● **Problem description**
Your task is to retype each line of the data below exactly.

● **Collected data**
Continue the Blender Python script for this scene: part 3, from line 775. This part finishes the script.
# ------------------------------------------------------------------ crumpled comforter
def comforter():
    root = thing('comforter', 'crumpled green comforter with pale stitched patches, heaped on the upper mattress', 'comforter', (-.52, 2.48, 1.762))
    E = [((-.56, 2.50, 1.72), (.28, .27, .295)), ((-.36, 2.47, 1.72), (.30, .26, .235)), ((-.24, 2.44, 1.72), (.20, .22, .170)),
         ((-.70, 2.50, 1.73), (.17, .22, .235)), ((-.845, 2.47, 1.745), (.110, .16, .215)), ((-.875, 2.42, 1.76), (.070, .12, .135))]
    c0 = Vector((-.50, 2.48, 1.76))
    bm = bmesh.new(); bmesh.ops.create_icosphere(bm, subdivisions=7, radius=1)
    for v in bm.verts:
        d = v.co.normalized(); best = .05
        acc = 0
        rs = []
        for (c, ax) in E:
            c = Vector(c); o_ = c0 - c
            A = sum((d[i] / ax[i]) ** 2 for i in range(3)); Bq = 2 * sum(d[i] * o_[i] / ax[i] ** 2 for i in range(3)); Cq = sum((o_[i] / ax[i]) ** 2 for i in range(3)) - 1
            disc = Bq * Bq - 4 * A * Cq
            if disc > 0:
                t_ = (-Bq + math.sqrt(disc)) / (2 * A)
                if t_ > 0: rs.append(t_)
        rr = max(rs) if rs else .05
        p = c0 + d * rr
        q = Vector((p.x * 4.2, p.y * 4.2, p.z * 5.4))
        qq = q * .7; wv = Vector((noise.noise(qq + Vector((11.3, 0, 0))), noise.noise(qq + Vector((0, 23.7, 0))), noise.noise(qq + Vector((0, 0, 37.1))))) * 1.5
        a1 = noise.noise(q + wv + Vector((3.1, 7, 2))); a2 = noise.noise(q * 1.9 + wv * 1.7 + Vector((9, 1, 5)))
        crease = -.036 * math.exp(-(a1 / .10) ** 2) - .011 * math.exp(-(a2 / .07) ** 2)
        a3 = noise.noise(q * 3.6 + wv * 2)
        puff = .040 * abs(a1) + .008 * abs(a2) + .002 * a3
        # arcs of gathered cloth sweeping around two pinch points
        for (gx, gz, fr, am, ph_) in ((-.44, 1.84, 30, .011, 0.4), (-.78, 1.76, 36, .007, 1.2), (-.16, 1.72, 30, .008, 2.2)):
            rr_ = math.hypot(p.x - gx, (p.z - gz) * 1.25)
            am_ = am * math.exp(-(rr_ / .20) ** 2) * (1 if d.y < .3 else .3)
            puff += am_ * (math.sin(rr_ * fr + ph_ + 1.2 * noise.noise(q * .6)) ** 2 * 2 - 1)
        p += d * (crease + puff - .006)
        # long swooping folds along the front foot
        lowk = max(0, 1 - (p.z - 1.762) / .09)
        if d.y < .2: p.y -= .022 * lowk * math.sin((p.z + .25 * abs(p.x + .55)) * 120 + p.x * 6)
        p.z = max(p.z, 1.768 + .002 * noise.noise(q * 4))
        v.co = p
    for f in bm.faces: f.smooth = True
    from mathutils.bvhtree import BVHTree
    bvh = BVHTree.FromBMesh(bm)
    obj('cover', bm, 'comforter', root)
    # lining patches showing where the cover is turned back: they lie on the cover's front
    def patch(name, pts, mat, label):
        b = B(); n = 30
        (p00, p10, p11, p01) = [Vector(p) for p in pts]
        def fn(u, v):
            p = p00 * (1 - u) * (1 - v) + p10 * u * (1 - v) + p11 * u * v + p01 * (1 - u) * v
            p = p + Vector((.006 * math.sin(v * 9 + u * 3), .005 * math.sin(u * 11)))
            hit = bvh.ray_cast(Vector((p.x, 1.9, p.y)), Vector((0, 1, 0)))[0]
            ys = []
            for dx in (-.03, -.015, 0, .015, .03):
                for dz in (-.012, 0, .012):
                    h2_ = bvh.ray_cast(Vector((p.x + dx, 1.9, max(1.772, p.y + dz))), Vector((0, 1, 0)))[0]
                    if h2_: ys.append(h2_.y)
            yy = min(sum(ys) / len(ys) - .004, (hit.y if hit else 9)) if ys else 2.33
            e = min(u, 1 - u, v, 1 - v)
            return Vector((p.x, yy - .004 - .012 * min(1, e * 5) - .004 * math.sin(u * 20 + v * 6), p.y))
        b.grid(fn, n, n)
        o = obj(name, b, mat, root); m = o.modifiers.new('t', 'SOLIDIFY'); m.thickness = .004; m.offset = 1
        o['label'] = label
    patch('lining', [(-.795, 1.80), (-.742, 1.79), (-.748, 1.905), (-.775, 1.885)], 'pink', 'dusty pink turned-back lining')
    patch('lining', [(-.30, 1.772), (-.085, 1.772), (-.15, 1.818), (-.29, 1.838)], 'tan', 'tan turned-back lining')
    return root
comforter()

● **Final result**
Continue the Blender Python script for this scene: part 3, from line 775. This part finishes the script.
# ------------------------------------------------------------------ crumpled comforter
def comforter():
    root = thing('comforter', 'crumpled green comforter with pale stitched patches, heaped on the upper mattress', 'comforter', (-.52, 2.48, 1.762))
    E = [((-.56, 2.50, 1.72), (.28, .27, .295)), ((-.36, 2.47, 1.72), (.30, .26, .235)), ((-.24, 2.44, 1.72), (.20, .22, .170)),
         ((-.70, 2.50, 1.73), (.17, .22, .235)), ((-.845, 2.47, 1.745), (.110, .16, .215)), ((-.875, 2.42, 1.76), (.070, .12, .135))]
    c0 = Vector((-.50, 2.48, 1.76))
    bm = bmesh.new(); bmesh.ops.create_icosphere(bm, subdivisions=7, radius=1)
    for v in bm.verts:
        d = v.co.normalized(); best = .05
        acc = 0
        rs = []
        for (c, ax) in E:
            c = Vector(c); o_ = c0 - c
            A = sum((d[i] / ax[i]) ** 2 for i in range(3)); Bq = 2 * sum(d[i] * o_[i] / ax[i] ** 2 for i in range(3)); Cq = sum((o_[i] / ax[i]) ** 2 for i in range(3)) - 1
            disc = Bq * Bq - 4 * A * Cq
            if disc > 0:
                t_ = (-Bq + math.sqrt(disc)) / (2 * A)
                if t_ > 0: rs.append(t_)
        rr = max(rs) if rs else .05
        p = c0 + d * rr
        q = Vector((p.x * 4.2, p.y * 4.2, p.z * 5.4))
        qq = q * .7; wv = Vector((noise.noise(qq + Vector((11.3, 0, 0))), noise.noise(qq + Vector((0, 23.7, 0))), noise.noise(qq + Vector((0, 0, 37.1))))) * 1.5
        a1 = noise.noise(q + wv + Vector((3.1, 7, 2))); a2 = noise.noise(q * 1.9 + wv * 1.7 + Vector((9, 1, 5)))
        crease = -.036 * math.exp(-(a1 / .10) ** 2) - .011 * math.exp(-(a2 / .07) ** 2)
        a3 = noise.noise(q * 3.6 + wv * 2)
        puff = .040 * abs(a1) + .008 * abs(a2) + .002 * a3
        # arcs of gathered cloth sweeping around two pinch points
        for (gx, gz, fr, am, ph_) in ((-.44, 1.84, 30, .011, 0.4), (-.78, 1.76, 36, .007, 1.2), (-.16, 1.72, 30, .008, 2.2)):
            rr_ = math.hypot(p.x - gx, (p.z - gz) * 1.25)
            am_ = am * math.exp(-(rr_ / .20) ** 2) * (1 if d.y < .3 else .3)
            puff += am_ * (math.sin(rr_ * fr + ph_ + 1.2 * noise.noise(q * .6)) ** 2 * 2 - 1)
        p += d * (crease + puff - .006)
        # long swooping folds along the front foot
        lowk = max(0, 1 - (p.z - 1.762) / .09)
        if d.y < .2: p.y -= .022 * lowk * math.sin((p.z + .25 * abs(p.x + .55)) * 120 + p.x * 6)
        p.z = max(p.z, 1.768 + .002 * noise.noise(q * 4))
        v.co = p
    for f in bm.faces: f.smooth = True
    from mathutils.bvhtree import BVHTree
    bvh = BVHTree.FromBMesh(bm)
    obj('cover', bm, 'comforter', root)
    # lining patches showing where the cover is turned back: they lie on the cover's front
    def patch(name, pts, mat, label):
        b = B(); n = 30
        (p00, p10, p11, p01) = [Vector(p) for p in pts]
        def fn(u, v):
            p = p00 * (1 - u) * (1 - v) + p10 * u * (1 - v) + p11 * u * v + p01 * (1 - u) * v
            p = p + Vector((.006 * math.sin(v * 9 + u * 3), .005 * math.sin(u * 11)))
            hit = bvh.ray_cast(Vector((p.x, 1.9, p.y)), Vector((0, 1, 0)))[0]
            ys = []
            for dx in (-.03, -.015, 0, .015, .03):
                for dz in (-.012, 0, .012):
                    h2_ = bvh.ray_cast(Vector((p.x + dx, 1.9, max(1.772, p.y + dz))), Vector((0, 1, 0)))[0]
                    if h2_: ys.append(h2_.y)
            yy = min(sum(ys) / len(ys) - .004, (hit.y if hit else 9)) if ys else 2.33
            e = min(u, 1 - u, v, 1 - v)
            return Vector((p.x, yy - .004 - .012 * min(1, e * 5) - .004 * math.sin(u * 20 + v * 6), p.y))
        b.grid(fn, n, n)
        o = obj(name, b, mat, root); m = o.modifiers.new('t', 'SOLIDIFY'); m.thickness = .004; m.offset = 1
        o['label'] = label
    patch('lining', [(-.795, 1.80), (-.742, 1.79), (-.748, 1.905), (-.775, 1.885)], 'pink', 'dusty pink turned-back lining')
    patch('lining', [(-.30, 1.772), (-.085, 1.772), (-.15, 1.818), (-.29, 1.838)], 'tan', 'tan turned-back lining')
    return root
comforter()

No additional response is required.